The 750 lasted one year. Yamaha addressed the problems and the 1974 model was much better, but the damage was well and truly done and, at the end of the year, the model was quietly dropped.
Amazingly, alongside the 750, Yamaha also ran another vertical twin, but this time a much more sophisticated design. Aimed at the performance side of the market, the TX500 was smaller in capacity and featured a much more modern specification. The motor was a DOHC design with four valves per cylinder. The Omni Phase Balancer, perpexingly, worked much better in the smaller engine (maybe it didn’t have to work as hard as the 500 motor was a 180 degree design so it had less innate vibration to start with?) and the running gear was right up to scratch.
Initial impressions were good although it became apparent that the motor was very “cold blooded” and had to be thoroughly warm before it would deliver its best.

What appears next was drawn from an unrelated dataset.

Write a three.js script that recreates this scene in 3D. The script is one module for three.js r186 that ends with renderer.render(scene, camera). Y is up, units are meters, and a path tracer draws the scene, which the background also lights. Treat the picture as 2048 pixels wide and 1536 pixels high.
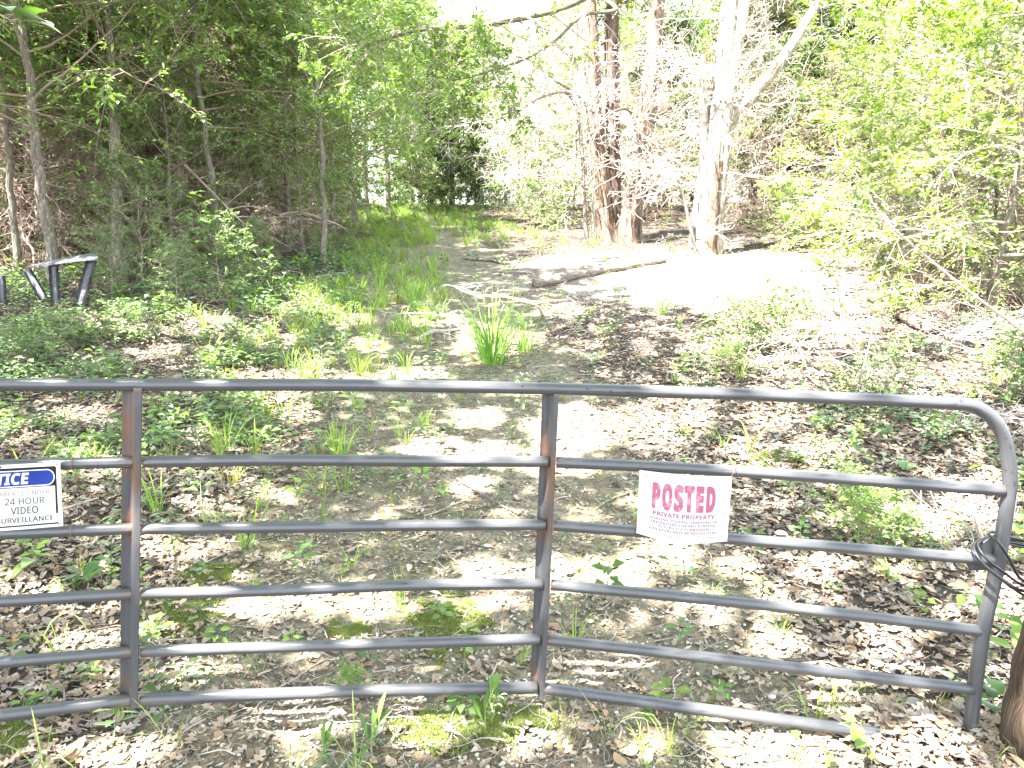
import * as THREE from 'three';
import { createNoise2D, createNoise3D } from 'simplex-noise';

// ------------------------------------------------------------------ camera, sky, sun, exposure
const scene = new THREE.Scene();
const CAM_H = 1.85, PITCH = THREE.MathUtils.degToRad(11), FOCAL = 1420;          // FOCAL in pixels of the 2048 px wide photograph
const camera = new THREE.PerspectiveCamera(2 * Math.atan(768 / FOCAL) * 180 / Math.PI, 4 / 3, 0.05, 900);
camera.position.set(0, CAM_H, 0);
camera.rotation.set(-PITCH, 0, 0);
scene.add(camera);

const SUN = new THREE.Vector3(-0.55, 1.12, 0.36).normalize();
{
  const W = 256, H = 128, data = new Float32Array(W * H * 4);
  for (let j = 0; j < H; j++) for (let i = 0; i < W; i++) {
    const el = ((j + 0.5) / H - 0.5) * Math.PI, s = Math.max(0, Math.sin(el)), k = (j * W + i) * 4;
    const hz = Math.pow(1 - s, 2.5);
    const L = (el < 0 ? 0.22 : 1) * 0.62;
    data[k] = L * (0.62 + 0.5 * hz); data[k + 1] = L * (0.72 + 0.42 * hz); data[k + 2] = L * (0.90 + 0.28 * hz); data[k + 3] = 1;
  }
  const sky = new THREE.DataTexture(data, W, H, THREE.RGBAFormat, THREE.FloatType);
  sky.mapping = THREE.EquirectangularReflectionMapping; sky.magFilter = THREE.LinearFilter; sky.minFilter = THREE.LinearFilter; sky.needsUpdate = true;
  scene.background = sky; scene.environment = sky;
}
const sun = new THREE.DirectionalLight(new THREE.Color(1, 0.96, 0.9), 5);
sun.position.copy(SUN).multiplyScalar(60); sun.target.position.set(0, 0, -12);
sun.position.add(sun.target.position);
sun.castShadow = true; sun.shadow.mapSize.set(4096, 4096); sun.shadow.radius = 1;
Object.assign(sun.shadow.camera, { left: -45, right: 45, top: 45, bottom: -45, near: 1, far: 160 });
scene.add(sun, sun.target);

const renderer = new THREE.WebGLRenderer({ antialias: true });
renderer.setSize(1024, 768);
renderer.toneMapping = THREE.LinearToneMapping;
renderer.toneMappingExposure = 12;
renderer.shadowMap.enabled = true; renderer.shadowMap.type = THREE.PCFSoftShadowMap;

// ------------------------------------------------------------------ helpers
function rng(seed) { let a = seed >>> 0; return () => { a |= 0; a = a + 0x6D2B79F5 | 0; let t = Math.imul(a ^ a >>> 15, 1 | a); t = t + Math.imul(t ^ t >>> 7, 61 | t) ^ t; return ((t ^ t >>> 14) >>> 0) / 4294967296; }; }
const n2 = createNoise2D(rng(11)), n3 = createNoise3D(rng(12));
const { clamp, lerp, smoothstep } = THREE.MathUtils;
const V = (x, y, z) => new THREE.Vector3(x, y, z);
const UP = V(0, 1, 0);

// ground height as a function of x and of the distance d = -z in front of the camera
const SLOPE = [];
{ let y = 0; for (let i = 0; i <= 1200; i++) { const d = i * 0.1; SLOPE.push(y); y += 0.1 * 0.12 * smoothstep(d, 1.8, 5.5) * (1 - 1.2 * smoothstep(d, 31, 42)) * (1 - smoothstep(d, 60, 90)); } }
function trackX(d) { return d < 4 ? -0.15 : d < 9 ? lerp(-0.15, -0.85, (d - 4) / 5) : d < 20 ? lerp(-0.85, -2.2, (d - 9) / 11) : lerp(-2.2, -5.6, (d - 20) / 16); }
function G(x, z) {
  const d = -z, t = clamp(d, 0, 119.8) * 10, i = Math.floor(t);
  let y = lerp(SLOPE[i], SLOPE[i + 1], t - i);
  const off = Math.abs(x - trackX(Math.max(d, 0)));
  const rough = smoothstep(off, 0.8, 2.5);
  y += 0.07 * smoothstep(off, 1.3, 4) + 0.012 * Math.max(0, off - 4);
  y += (0.02 + 0.05 * rough) * n2(x * 0.35, z * 0.35) + (0.008 + 0.012 * rough) * n2(x * 1.4 + 9, z * 1.4) + 0.006 * n2(x * 5, z * 5 + 3);
  y -= 0.03 * (Math.exp(-((off - 0.75) ** 2) / 0.08));
  return y - 0.01;
}
const CP = Math.cos(PITCH), SP = Math.sin(PITCH);
function ray(px, py) { const x = (px - 1024) / FOCAL, y = -(py - 768) / FOCAL; return V(x, y * CP - SP, -(CP + y * SP)); }
function at(px, py, d) { const r = ray(px, py); return V(0, CAM_H, 0).addScaledVector(r, d / -r.z); }
function onGround(px, py) {
  const r = ray(px, py); let t0 = 0.5;
  for (let t = 0.5; t < 140; t *= 1.02) { const p = V(0, CAM_H, 0).addScaledVector(r, t); if (p.y < G(p.x, p.z)) { let a = t0, b = t; for (let k = 0; k < 20; k++) { const m = (a + b) / 2, q = V(0, CAM_H, 0).addScaledVector(r, m); if (q.y < G(q.x, q.z)) b = m; else a = m; } const q = V(0, CAM_H, 0).addScaledVector(r, b); q.y = G(q.x, q.z); return q; } t0 = t; }
  const p = at(px, py, 40); p.y = G(p.x, p.z); return p;
}
function toPixel(p) { const y = p.y - CAM_H, dz = -p.z; const depth = dz * CP - y * SP, v = y * CP + dz * SP; return depth <= 0.05 ? null : [1024 + FOCAL * p.x / depth, 768 - FOCAL * v / depth, depth]; }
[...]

Low down torque was disappointing, and the clutch was felt to be very “snatchy.” Of more concern was that, as the miles clocked up, starting issues began to appear and these drove owners batty.
Despite attempts to fix the issue it was left to an end-user to find the solution. Fitting a set of coils from a Mercury outboard motor made the spark fat and easily able to provide enough power to start the bike reliably.
But serious issues with the top end of the engine and failing head gaskets pointed to something far more serious and, by the time Yamaha had devised a fix, the march of time had passed the TX (later called XS) by. By 1978 the market share of vertical twins had shrunk to minimal proportions and, to put it in perspective, in that same year, Jim Budd and Roger Heyes won the Six Hour on Yamaha’s mighty “Excessive Elephant” the XS1100 four.
So two orhpans, one almost stillborn and one that perished in childhood. I’m happy to say that the Yamaha TX500 was the first bike I ever rode, in 1973, and it began my passion for motorcycling that has lasted to this day. So, despite its faults, I have a special place in my heart for it.